Most of the first year was spent relearning basics and trying to rid ourselves of the bad habits acquired during the years of casual and cruise ship dancing. Our studio owners began to encourage students to compete in local Pro-Am events. My wife, who is not really competitive, resisted for a while but finally agreed to dance in two events. I, on the other hand, can become quite competitive so I jumped right into the Pro-Am competition. Then there was a second competition, and a third. She was hooked and so was I.

At the time we joined the studio nearly all of the students were learning the North American style of ballroom dance. Our initial experience had been with International style and since our instructor was willing and able, we continued with International both as a couple, socially, and in the Pro-Am competitions. One of the other students, a single woman, became interested in International latin and began Pro-Am competition. We began dancing socially at studio parties. Since we were both  fairly aggressive competitors we began discussing the possibility of amateur competition.
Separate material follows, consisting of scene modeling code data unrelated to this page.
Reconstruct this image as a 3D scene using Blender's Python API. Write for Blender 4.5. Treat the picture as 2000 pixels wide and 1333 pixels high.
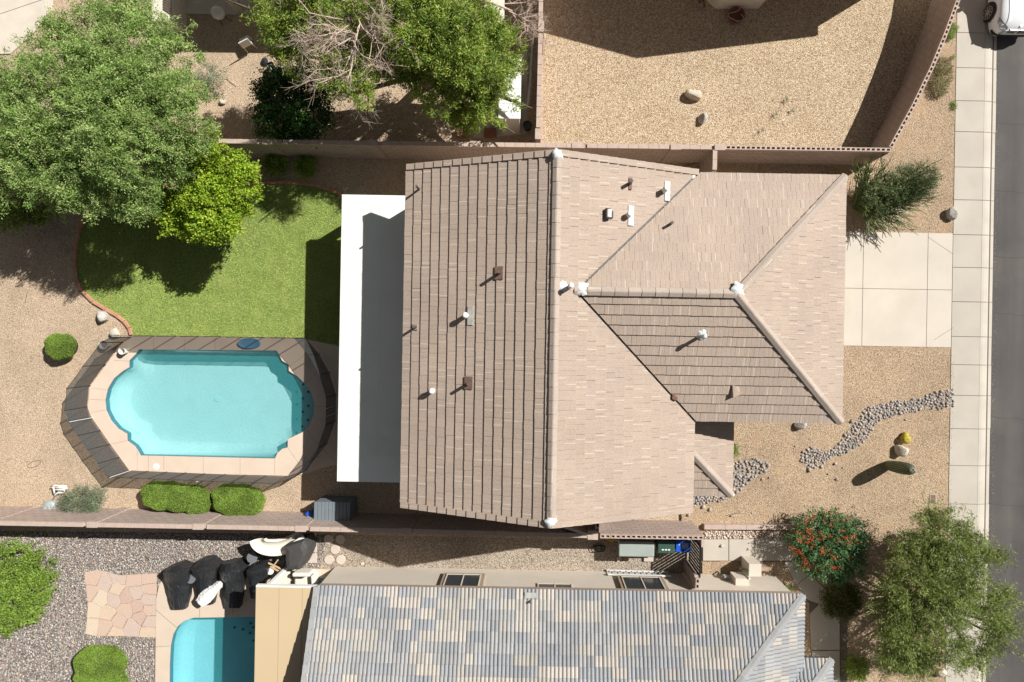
import bpy, bmesh, math, random
import numpy as np
from mathutils import Vector, Matrix
from mathutils.geometry import tessellate_polygon

for _o in list(bpy.data.objects):
    bpy.data.objects.remove(_o, do_unlink=True)
scene = bpy.context.scene
COL = scene.collection

# ------------------------------------------------------------------ camera
F, CH = 1100.0, 23.8                 # focal length in photo pixels, height of the drone
NX, NY = 1040.0, 655.0               # point of the photograph straight below the drone
ANG = math.radians(1.0)              # the plots lie one degree off the picture's edges
CA, SA = math.cos(ANG), math.sin(ANG)
cam_d = bpy.data.cameras.new("camera")
cam = bpy.data.objects.new("camera", cam_d); COL.objects.link(cam)
cam.location = (0, 0, CH); cam.rotation_euler = (0, 0, ANG)
cam_d.sensor_width = 36.0; cam_d.lens = 36.0 * F / 2000.0
cam_d.shift_x = (1000.0 - NX) / 2000.0
cam_d.shift_y = -(666.5 - NY) / 2000.0
cam_d.clip_end = 500
scene.camera = cam

# ------------------------------------------------------------------ sky and sun
ELEV = math.radians(41.0)
_h = Vector((-1.0, -0.61, 0)); _h.normalize(); _h.rotate(Matrix.Rotation(ANG, 3, 'Z'))
SUN_DIR = Vector((_h.x * math.cos(ELEV), _h.y * math.cos(ELEV), -math.sin(ELEV)))
world = bpy.data.worlds.new("World"); scene.world = world; world.use_nodes = True
wn = world.node_tree.nodes; wl_ = world.node_tree.links
sky = wn.new("ShaderNodeTexSky"); sky.sky_type = 'NISHITA'; sky.sun_disc = False
sky.dust_density = 0.6; sky.ozone_density = 0.3; sky.air_density = 0.45
sky.sun_elevation = ELEV; sky.sun_rotation = math.atan2(-SUN_DIR.x, -SUN_DIR.y)
hs = wn.new("ShaderNodeHueSaturation"); hs.inputs["Saturation"].default_value = 0.28   # sky colour muted so shadows come out neutral
wl_.new(sky.outputs[0], hs.inputs["Color"]); wl_.new(hs.outputs[0], wn["Background"].inputs[0])
wn["Background"].inputs[1].default_value = 0.052
sd = bpy.data.lights.new("sun", 'SUN'); sd.energy = 5.0; sd.angle = math.radians(0.5); sd.color = (1.0, 0.975, 0.93)
sun = bpy.data.objects.new("sun", sd); COL.objects.link(sun)
sun.rotation_euler = SUN_DIR.to_track_quat('-Z', 'Y').to_euler()
sun.location = (20, 12, 30)
scene.view_settings.view_transform = 'Standard'; scene.view_settings.look = 'None'
scene.view_settings.gamma = 1.0; scene.view_settings.exposure = 0.45
scene.view_settings.use_curve_mapping = False
scene.render.engine = 'CYCLES'
scene.cycles.max_bounces = 6; scene.cycles.diffuse_bounces = 3; scene.cycles.glossy_bounces = 2
scene.cycles.transparent_max_bounces = 12; scene.cycles.transmission_bounces = 4
scene.cycles.caustics_reflective = False; scene.cycles.caustics_refractive = False
scene.cycles.use_denoising = True

# ------------------------------------------------------------------ helpers
def W(px, py, z=0.0):
    """a photo pixel at height z -> a point of the place"""
    k = (CH - z) / F
    dx, dy = (px - NX) * k, (NY - py) * k
    return Vector((dx * CA - dy * SA, dx * SA + dy * CA, z))
def W2(pts, z=0.0): return [W(x, y, z) for x, y in pts]
def hit(px, py, p0, n):
    """where the line of sight through a pixel meets the plane p0, n"""
    c = Vector((0, 0, CH)); d = W(px, py, 0) - c
    return c + d * ((p0 - c).dot(n) / d.dot(n))
WL = {}
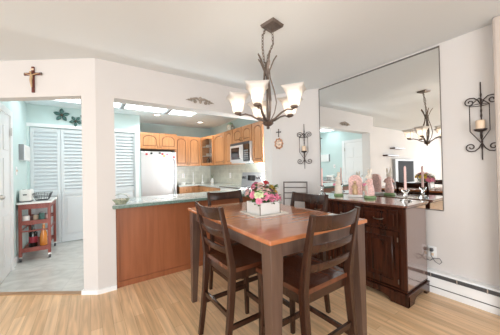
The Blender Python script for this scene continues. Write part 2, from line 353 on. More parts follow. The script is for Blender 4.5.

My wife and I discussed competing together but decided we would rather remain married than fight over dance technique. She gave me the green light to compete with another partner.

My new partner and I registered with our local amateur association and began training. We had to withdraw from our first competition when she came home from a business trip rather unwell. By the time we actually stepped on the floor for our first amateur event I had lost 20 pounds (9 kilos) and 2 inches (5 cm) of waistline, a true bonus. After less than a year of International Amateur Latin competition in my very senior age category we are starting to get very serious about our technique. My senior bones are getting a workout to be sure but with enough effort I might yet be able to say, “I’m a dancer.”